POOR BABY: Meredith has its parenting titles to blame for its decline in ad revenue during the second quarter. Magazines in this category, such as Parents and American Baby, represent approximately 20 percent of its publishing revenue and contributed to a $4 million slide in ad sales from one year ago. Meanwhile, More magazine experienced a 30 percent spike in revenues, while Family Circle saw revenue rise 14 percent, said Steve Lacy, chief executive officer.

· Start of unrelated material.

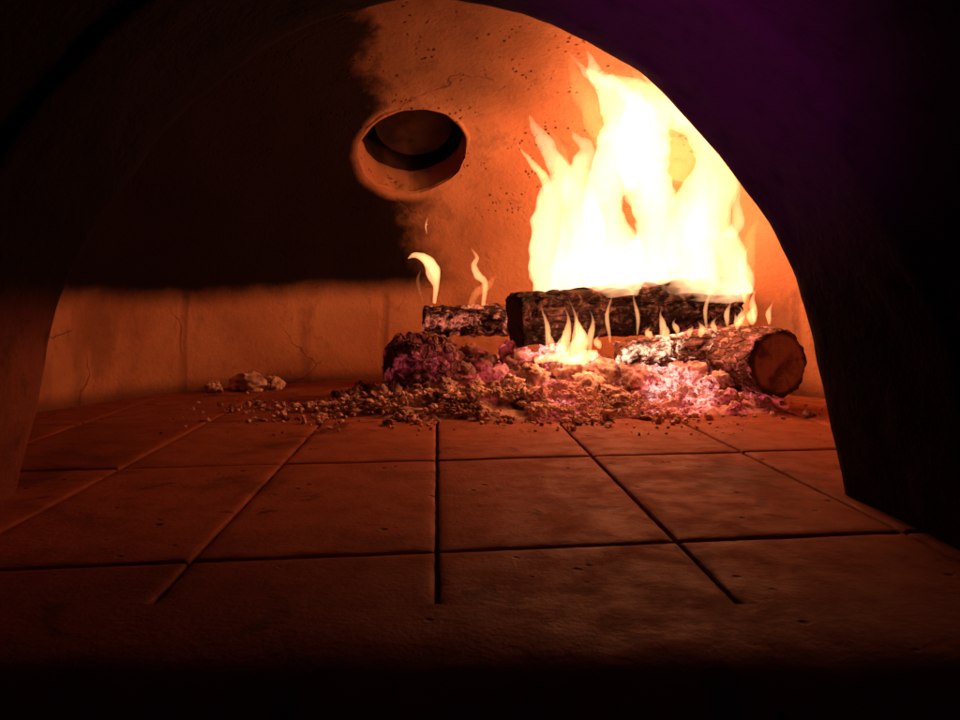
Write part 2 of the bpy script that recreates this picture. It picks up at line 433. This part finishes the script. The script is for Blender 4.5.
# ------------------------------------------------------------------ logs
def log_mesh(name, Lg, r, mats, square=0.0, seg=96, nl=90, rough=.010, seed=0.0, taper=0.0, crack=26, bend=0.0):
    vs, fs, mi = [], [], []
    def rad(a, x):
        c, s = abs(math.cos(a + .3)), abs(math.sin(a + .3))
        sq = 1.0 / ((c**4 + s**4) ** .25)
        base = r * ((1 - square) + square * sq * .96)
        p = Vector((x * crack * .45, math.cos(a) * r * crack, math.sin(a) * r * crack)) + Vector((seed, seed, seed))
        dist, _ = noise.voronoi(p)
        cr = max(0, 1 - (dist[1] - dist[0]) / .22)
        return base * (1 - taper * x / Lg) * (1 + .09 * noise.noise(Vector((x * 7, math.cos(a) * 1.6, math.sin(a) * 1.6 + seed)))) - rough * cr * .6 + rough * .5 * noise.noise(p * 2.2)
    for i in range(nl + 1):
        x = Lg * i / nl
        endf = min(i, nl - i)
        for k in range(seg):
            a = 2*math.pi*k/seg
            rr = rad(a, x) * (1 - (.035 if endf == 0 else 0))
            vs.append((x + .006 * noise.noise(Vector((a * 3, seed, x))), rr * math.cos(a), rr * math.sin(a) + bend * math.sin(math.pi * x / Lg)))
    for i in range(nl):
        for k in range(seg):
            fs.append((i*seg + k, i*seg + (k+1) % seg, (i+1)*seg + (k+1) % seg, (i+1)*seg + k)); mi.append(0)
    for end in (0, 1):
        last = [end * nl * seg + k for k in range(seg)]
        nr = 14
        for j in range(1, nr):
            f = 1 - j / nr; cur = []
            for k in range(seg):
                a = 2*math.pi*k/seg; x = end * Lg
                rr = rad(a, x) * .965 * f
                dz = .0035 * noise.noise(Vector((math.cos(a) * rr * 60, math.sin(a) * rr * 60, seed + end)))
                cc = abs(math.sin(a * 2.5 + seed)) ; dz -= .006 * max(0, 1 - cc / .07) * f
                vs.append((x + (1 if end else -1) * (.002 + dz), rr * math.cos(a), rr * math.sin(a))); cur.append(len(vs) - 1)
            for k in range(seg):
                fs.append((last[k], last[(k+1) % seg], cur[(k+1) % seg], cur[k])); mi.append(1)
            last = cur
        fs.append(tuple(last)); mi.append(1)
    return mesh_obj(name, vs, fs, mats, mi=mi, sharp=65)
def place(o, p0, p1, roll=0):
    p0, p1 = Vector(p0), Vector(p1); d = (p1 - p0).normalized()
    o.matrix_world = Matrix.Translation(p0) @ d.to_track_quat('X', 'Z').to_matrix().to_4x4() @ Matrix.Rotation(roll, 4, 'X')

def end_grain(name, dark=(.07,.04,.03), lite=(.17,.10,.075), rim=.07):
    t = NT(name); p = t.pos()
    sep = t.n('ShaderNodeSeparateXYZ'); t.l(p, sep.inputs[0])
    rr = t.math('SQRT', t.math('ADD', t.math('POWER', sep.outputs[1], 2), t.math('POWER', sep.outputs[2], 2)))
    n1 = t.noise(p, 18, 5, .6); n2 = t.noise(p, 90, 5)
    w = t.math('SINE', t.math('MULTIPLY', t.math('ADD', rr, t.math('MULTIPLY', n1, .02)), 900))
    c = t.mix(t.ramp(w, -1.2, 1.2, .3, .7), dark, lite)
    c = t.mix(t.ramp(n1, .45, .65, 0, .7), c, (.05, .028, .026))
    c = t.mix(t.ramp(rr, rim - .012, rim, 0, .8), c, (.02, .01, .008))
    return t.finish(c, .9, t.math('ADD', t.math('MULTIPLY', w, .1), n2), .5, .004, spec=.1)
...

Online ad sales grew more than 30 percent during the quarter and the company expects a redesign and expansion of Better Homes and Garden’s Web site, along with the launch of a parenthood portal, to further augment this segment. Lacy cautioned that since advertisers continue to make their decisions later and later in the year, uneven spending patterns and more period-to-period volatility will continue. With this in mind, he predicted earnings per share to grow in the 12 to 15 percent range for the 2007 fiscal year. — Amy Wicks

NEW HIRES: Readers Digest Association’s top brass continues to poach from their old stomping grounds at Condé Nast. Former corporate sales chief Suzanne Grimes, now RDA president, food and entertaining, hired Mark Wildman and Maureen O’Connell to the division’s integrated sales and marketing team. Wildman will become vice president, while O’Connell will serve as executive director. Wildman was most recently executive director, integrated marketing at the Condé Nast Media Group, where he spent six years and is credited with creating its television series “Iconoclast” with Grey Goose and Sundance. O’Connell had been the Condé Nast Media Group’s corporate sales director since January, and held sales positions at Domino and Self prior to joining RDA. — S.D.S.